Age campaigners have long called for the abolition of the default retirement age, which fulfils a pledge in the Government's coalition agreement.

But while less than a third of firms still insist on people leaving on their 65th birthday, there are concerns among business leaders about the change.

The Institute of Directors has criticised the move - featured in both the Conservative and Liberal Democrat election manifestos - for reducing flexibility for employers.

Mr Davey said today that guidelines would make clear that employers will still be able to conduct performance appraisals and fairly dismiss staff found to be no longer capable of doing their jobs effectively.

He told BBC Radio 4's Today programme: "While there are some costs to business - and we have looked at them very carefully and listened to business - I think this is really beneficial and should not be the problem some people suggest."

There are already around 850,000 workers aged over 65 in the UK, and there is no evidence that productivity declines after that age, said Mr Davey.

"Many older people have skills and a huge contribution to make to businesses and those businesses that have got rid of fixed retirement ages find it very beneficial," he said. "They have seen it boost their business, not have a negative effect.

"People are living longer, having healthier lives and they have a lot to contribute."

Asked whether allowing older people to stay on in work would reduce the number of jobs available to younger workers, Mr Davey replied: "The opposite is the case. Because of this policy, the evidence suggests that there will be an increase in the number of workers in the workforce.

"That will boost the economy, increasing GDP, increasing tax revenue. Evidence internationally shows more people in the labour market means more activity, more income, more growth.

"Those people who seem to think there is a displacement between young people and older people are not reading the evidence and have a very old-fashioned approach to labour supply, as if there is a fixed amount of jobs in the economy.
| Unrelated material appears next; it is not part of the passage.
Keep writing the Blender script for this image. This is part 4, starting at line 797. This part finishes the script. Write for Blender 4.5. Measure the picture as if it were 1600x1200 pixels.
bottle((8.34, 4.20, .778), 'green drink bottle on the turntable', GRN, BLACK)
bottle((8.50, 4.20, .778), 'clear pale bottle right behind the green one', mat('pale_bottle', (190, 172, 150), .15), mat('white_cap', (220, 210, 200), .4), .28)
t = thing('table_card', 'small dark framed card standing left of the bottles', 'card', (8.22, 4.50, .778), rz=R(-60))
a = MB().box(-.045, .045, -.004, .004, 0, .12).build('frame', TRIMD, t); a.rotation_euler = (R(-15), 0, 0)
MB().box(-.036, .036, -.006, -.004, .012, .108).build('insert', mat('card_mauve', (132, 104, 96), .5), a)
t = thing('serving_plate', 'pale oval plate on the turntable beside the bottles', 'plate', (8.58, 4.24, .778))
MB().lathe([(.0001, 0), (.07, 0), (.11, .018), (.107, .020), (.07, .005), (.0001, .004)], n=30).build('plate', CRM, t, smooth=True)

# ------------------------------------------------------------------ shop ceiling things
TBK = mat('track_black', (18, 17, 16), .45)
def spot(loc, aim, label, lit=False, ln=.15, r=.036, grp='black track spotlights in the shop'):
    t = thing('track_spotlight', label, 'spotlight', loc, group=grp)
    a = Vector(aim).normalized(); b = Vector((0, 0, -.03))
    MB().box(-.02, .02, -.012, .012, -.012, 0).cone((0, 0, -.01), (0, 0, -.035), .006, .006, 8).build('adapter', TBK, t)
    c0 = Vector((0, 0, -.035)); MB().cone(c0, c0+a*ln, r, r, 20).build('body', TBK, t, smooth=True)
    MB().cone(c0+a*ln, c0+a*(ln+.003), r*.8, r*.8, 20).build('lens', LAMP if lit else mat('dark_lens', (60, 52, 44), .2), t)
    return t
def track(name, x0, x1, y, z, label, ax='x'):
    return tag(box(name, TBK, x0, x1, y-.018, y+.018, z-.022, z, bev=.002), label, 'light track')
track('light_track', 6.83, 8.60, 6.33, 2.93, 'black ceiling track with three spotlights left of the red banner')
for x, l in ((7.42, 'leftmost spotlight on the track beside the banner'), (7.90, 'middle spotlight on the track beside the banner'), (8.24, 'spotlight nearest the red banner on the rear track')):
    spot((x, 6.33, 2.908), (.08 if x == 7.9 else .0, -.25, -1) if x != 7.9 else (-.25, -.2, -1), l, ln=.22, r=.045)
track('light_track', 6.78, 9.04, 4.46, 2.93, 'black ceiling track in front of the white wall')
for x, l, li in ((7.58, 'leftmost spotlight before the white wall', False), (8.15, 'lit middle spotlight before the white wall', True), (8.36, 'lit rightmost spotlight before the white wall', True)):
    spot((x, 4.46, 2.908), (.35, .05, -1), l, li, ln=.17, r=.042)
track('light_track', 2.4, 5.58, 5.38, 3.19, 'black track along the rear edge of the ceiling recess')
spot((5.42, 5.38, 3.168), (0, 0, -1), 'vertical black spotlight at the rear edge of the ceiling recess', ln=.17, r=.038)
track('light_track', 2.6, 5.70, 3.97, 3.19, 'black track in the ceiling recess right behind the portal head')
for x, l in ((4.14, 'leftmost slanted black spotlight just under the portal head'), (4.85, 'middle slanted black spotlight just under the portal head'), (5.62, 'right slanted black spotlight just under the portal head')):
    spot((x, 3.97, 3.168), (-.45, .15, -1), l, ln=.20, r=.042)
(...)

That clearly isn't the case."

Officials said the change will be phased in between April and October to allow firms to ready themselves and amend their human resources policies.

The announcement coincides with the publication today of the Pensions Bill, which includes raising the state pension age to 66, as announced by Chancellor George Osborne in last October's spending review.
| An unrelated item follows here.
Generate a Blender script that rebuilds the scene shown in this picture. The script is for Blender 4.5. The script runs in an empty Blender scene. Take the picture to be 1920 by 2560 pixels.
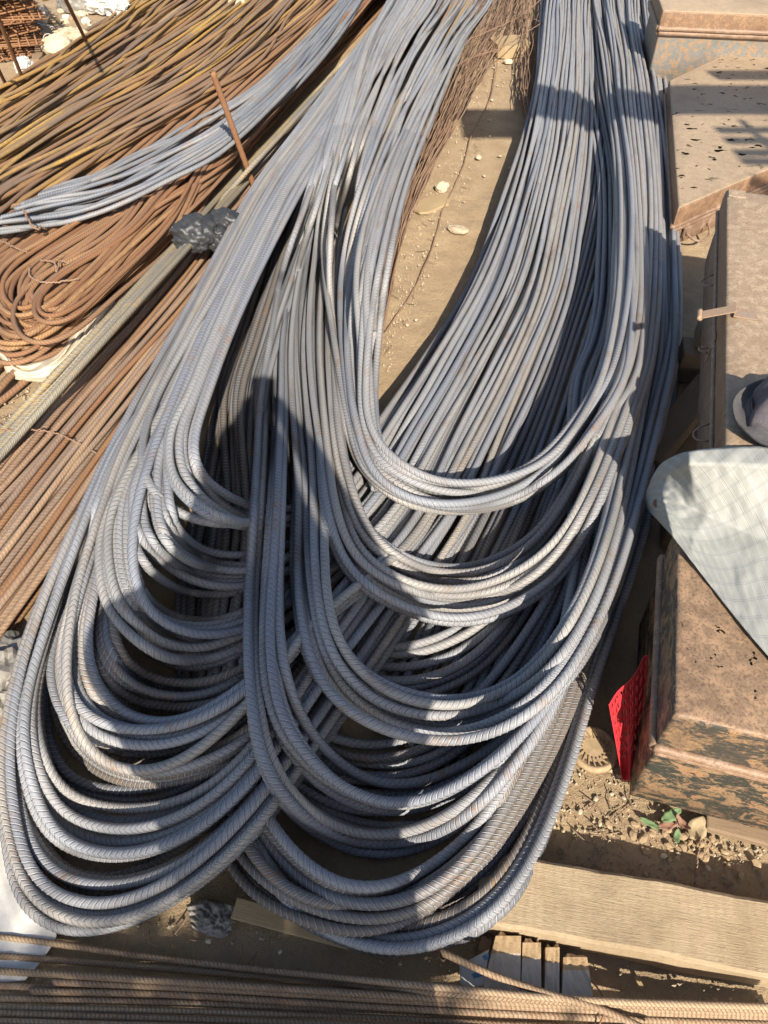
import bpy, bmesh, math, random
import numpy as np
from mathutils import Vector, Matrix, noise as mnoise
R = math.radians
rng = np.random.default_rng(7)
random.seed(7)
scene = bpy.context.scene
COL = scene.collection

# ------------------------------------------------------------------ camera, sky, sun, exposure
H = 1.5                                     # eye height of the phone above the ground
PITCH = R(47.0)
FPX = 1849.0                                # focal length in photo pixels (26 mm equivalent)
cam_d = bpy.data.cameras.new('camera'); cam = bpy.data.objects.new('camera', cam_d); COL.objects.link(cam)
cam.location = (0, 0, H); cam.rotation_euler = (R(90) - PITCH, 0, 0)
cam_d.sensor_fit = 'VERTICAL'; cam_d.sensor_height = 36.0; cam_d.lens = 36.0 * FPX / 2560.0
cam_d.clip_start = 0.02; cam_d.clip_end = 400
scene.camera = cam
SUN_EL, SUN_AZ = R(37.5), R(11.5)           # sun behind the photographer, a little to the right
S2SUN = Vector((math.cos(SUN_EL) * math.sin(SUN_AZ), -math.cos(SUN_EL) * math.cos(SUN_AZ), math.sin(SUN_EL)))
world = bpy.data.worlds.new("World"); scene.world = world; world.use_nodes = True
wn = world.node_tree; wn.nodes.clear()
sky = wn.nodes.new('ShaderNodeTexSky'); sky.sky_type = 'NISHITA'; sky.sun_disc = False
sky.sun_elevation = SUN_EL; sky.sun_rotation = math.atan2(S2SUN.x, S2SUN.y)
sky.dust_density = 1.5
bg = wn.nodes.new('ShaderNodeBackground'); bg.inputs[1].default_value = 0.092
wo = wn.nodes.new('ShaderNodeOutputWorld')
wn.links.new(sky.outputs[0], bg.inputs[0]); wn.links.new(bg.outputs[0], wo.inputs[0])
sun_d = bpy.data.lights.new('sun', 'SUN'); sun = bpy.data.objects.new('sun', sun_d); COL.objects.link(sun)
sun_d.energy = 4.6; sun_d.angle = R(0.53); sun_d.color = (1.0, 0.93, 0.82)
sun.rotation_euler = S2SUN.to_track_quat('Z', 'Y').to_euler(); sun.location = (1, -4, 5)
scene.view_settings.view_transform = 'Standard'; scene.view_settings.look = 'None'
scene.view_settings.gamma = 1.0; scene.view_settings.use_curve_mapping = False
scene.view_settings.exposure = 0.98

# ------------------------------------------------------------------ helpers
cP, sP = math.cos(PITCH), math.sin(PITCH)
def P(px, py, z=0.0):
    """ground-plan point at height z that lies on the sight line of photo pixel (px, py)"""
    rx = np.asarray(px, float) - 960.0; up = 1280.0 - np.asarray(py, float)
    f = FPX * cP + up * sP; d = np.maximum(FPX * sP - up * cP, 40.0)
    k = (H - z) / d
    return np.stack([rx * k, f * k, np.zeros_like(k) + z], -1)
def PV(px, py, z=0.0): return Vector(P(px, py, z).tolist())

def tag(o, label=None, cat=None, group=None, kind=None):
    if label: o['label'] = label
    if cat: o['category'] = cat
    if group: o['group'] = group
    if kind: o['kind'] = kind
    return o
def thing(name, label, cat, loc=(0, 0, 0), rz=0.0, group=None):
    o = bpy.data.objects.new(name, None); COL.objects.link(o); o.empty_display_size = .05
    o.location = loc; o.rotation_euler = (0, 0, rz)
    return tag(o, label, cat, group)
def link(name, me, m, parent=None, loc=None):
    o = bpy.data.objects.new(name, me); COL.objects.link(o)
    if m is not None and not me.materials: me.materials.append(m)
    if parent is not None: o.parent = parent
    if loc is not None: o.location = loc
    return o
def np_mesh(name, V, F, uv=None, smooth=True):
    me = bpy.data.meshes.new(name); V = np.asarray(V, np.float32); F = np.asarray(F, np.int32)
    me.vertices.add(len(V)); me.vertices.foreach_set('co', V.ravel())
    k = F.shape[1]
    me.loops.add(F.size); me.loops.foreach_set('vertex_index', F.ravel())
    me.polygons.add(len(F)); me.polygons.foreach_set('loop_start', np.arange(0, F.size, k, dtype=np.int32))
    if uv is not None:
        l = me.uv_layers.new(name='UVMap'); l.data.foreach_set('uv', np.asarray(uv, np.float32)[F.ravel()].ravel())
    me.update(calc_edges=True)
    if smooth: me.polygons.foreach_set('use_smooth', np.ones(len(F), bool))
    me.validate(verbose=False)
    return me
def bm_obj(name, bm, m, parent=None, smooth=False, loc=None):
    me = bpy.data.meshes.new(name); bmesh.ops.recalc_face_normals(bm, faces=bm.faces[:]); bm.to_mesh(me); bm.free()
    if smooth:
        for p in me.polygons: p.use_smooth = True
    return link(name, me, m, parent, loc)
def add_box(bm, c, s, rot=None, bev=0.0):
    r = bmesh.ops.create_cube(bm, size=1.0); vs = r['verts']
    for v in vs: v.co = Vector((v.co.x * s[0], v.co.y * s[1], v.co.z * s[2]))
    if bev > 0:
        es = list({e for v in vs for e in v.link_edges})
        rb = bmesh.ops.bevel(bm, geom=es, offset=bev, segments=2, affect='EDGES', profile=.5)
        vs = list({v for f in rb['faces'] for v in f.verts} | {v for v in vs if v.is_valid})
    M = Matrix.Translation(Vector(c)) @ (rot.to_4x4() if rot is not None else Matrix.Identity(4))
    for v in vs: v.co = M @ v.co
    return vs
def rotz(a): return Matrix.Rotation(a, 3, 'Z')
def catmull(C, n):
    """smooth curve through control rows C (any dimension), n samples, chord parametrised"""
    C = np.asarray(C, float); d = np.r_[0, np.cumsum(np.linalg.norm(np.diff(C[:, :2], axis=0), axis=1) ** .5 + 1e-6)]
    m = np.zeros_like(C)
    m[1:-1] = (C[2:] - C[:-2]) / (d[2:] - d[:-2])[:, None]
    m[0] = (C[1] - C[0]) / (d[1] - d[0]); m[-1] = (C[-1] - C[-2]) / (d[-1] - d[-2])
    t = np.linspace(0, d[-1], n); i = np.clip(np.searchsorted(d, t, 'right') - 1, 0, len(d) - 2)
    h = (d[i + 1] - d[i]); u = ((t - d[i]) / h)[:, None]; h = h[:, None]
    return ((2 * u**3 - 3 * u**2 + 1) * C[i] + (u**3 - 2 * u**2 + u) * h * m[i]
            + (-2 * u**3 + 3 * u**2) * C[i + 1] + (u**3 - u**2) * h * m[i + 1])
def smooth1(a, w):
    if w < 1: return a
    k = np.ones(2 * w + 1) / (2 * w + 1)
    return np.convolve(np.pad(a, w, mode='edge'), k, 'valid')
def maxf(a, w):
    p = np.pad(a, w, mode='edge'); return np.lib.stride_tricks.sliding_window_view(p, 2 * w + 1).max(-1)
def arclen(Q): return np.r_[0, np.cumsum(np.linalg.norm(np.diff(Q, axis=0), axis=1))]
def frames(Q):
    T = np.gradient(Q, axis=0); T /= np.linalg.norm(T, axis=1)[:, None] + 1e-12
    up = np.array([0, 0, 1.0])
    if abs(T[:, 2]).mean() > .8: up = np.array([0, 1.0, 0])
    Nn = np.cross(T, up); Nn /= np.linalg.norm(Nn, axis=1)[:, None] + 1e-12
    return T, Nn, np.cross(Nn, T)
def tube_geo(Q, r, sides=7, closed_ends=True, rr=None):
    Q = np.asarray(Q, float); T, Nn, B = frames(Q); n = len(Q)
    a = np.linspace(0, 2 * np.pi, sides, endpoint=False)
    rad = np.full(n, r) if rr is None else rr
    V = Q[:, None] + rad[:, None, None] * (np.cos(a)[None, :, None] * Nn[:, None] + np.sin(a)[None, :, None] * B[:, None])
    i = np.arange(n - 1)[:, None] * sides; j = np.arange(sides)[None]; j2 = (j + 1) % sides
    F = np.stack([i + j, i + j2, i + sides + j2, i + sides + j], -1).reshape(-1, 4)
    V = V.reshape(-1, 3)
    if closed_ends:
        V = np.vstack([V, Q[:1], Q[-1:]]); c0, c1 = len(V) - 2, len(V) - 1
        e = (n - 1) * sides
        ca = np.array([[c0, (k + 2) % sides, (k + 1) % sides, k] for k in range(0, sides - 1, 2)])
        cb = np.array([[c1, e + k, e + (k + 1) % sides, e + (k + 2) % sides] for k in range(0, sides - 1, 2)])
        F = np.vstack([F, ca, cb])
    s = arclen(Q); uv = np.stack(np.broadcast_arrays(s[:, None], (a / (2 * np.pi))[None]), -1).reshape(-1, 2)
    if closed_ends: uv = np.vstack([uv, [[0, 0], [s[-1], 0]]])
    return V, F, uv
def tube(name, Q, r, m, parent=None, sides=7, rr=None):
    V, F, uv = tube_geo(Q, r, sides, True, rr)
    return link(name, np_mesh(name, V, F, uv), m, parent)
TRIS = [0]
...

Companies are also to be required to enrol their staff in pension schemes automatically, a move expected to force employers to reduce their contributions for existing members.

Pensions expert David Robertson, of the Association of Consulting Actuaries, said research indicated that many large companies were considering "levelling down" their contributions as a response to auto-enrolment.

He said: "A lot of big firms are looking at levelling down their contributions because they are looking at paying contributions for a lot more employees."

Rachel Krys, campaign director of Employers Forum on Age (EFA), said the move was a "pragmatic response to the increasing calls for change".

She said: "Business performance will improve when employees are used to their full potential, managed throughout their careers and not cast aside as they enter their 60s or encouraged to coast towards retirement.

"A new approach to retirement which enables individuals to work as long as they are making a valuable contribution, and protects employers' ability to provide insurance and benefits, is a pragmatic response to the increasing calls for change.

"Growing numbers want to and have to work beyond 65. Outdated policies which prevent this group working increase the burden on the already creaking state pension provision and ignores the fact that we are living longer and healthier lives.

"Employers without retirement ages experience a greater focus on performance, a reduction in recruitment costs and the retention of talent, whatever the age."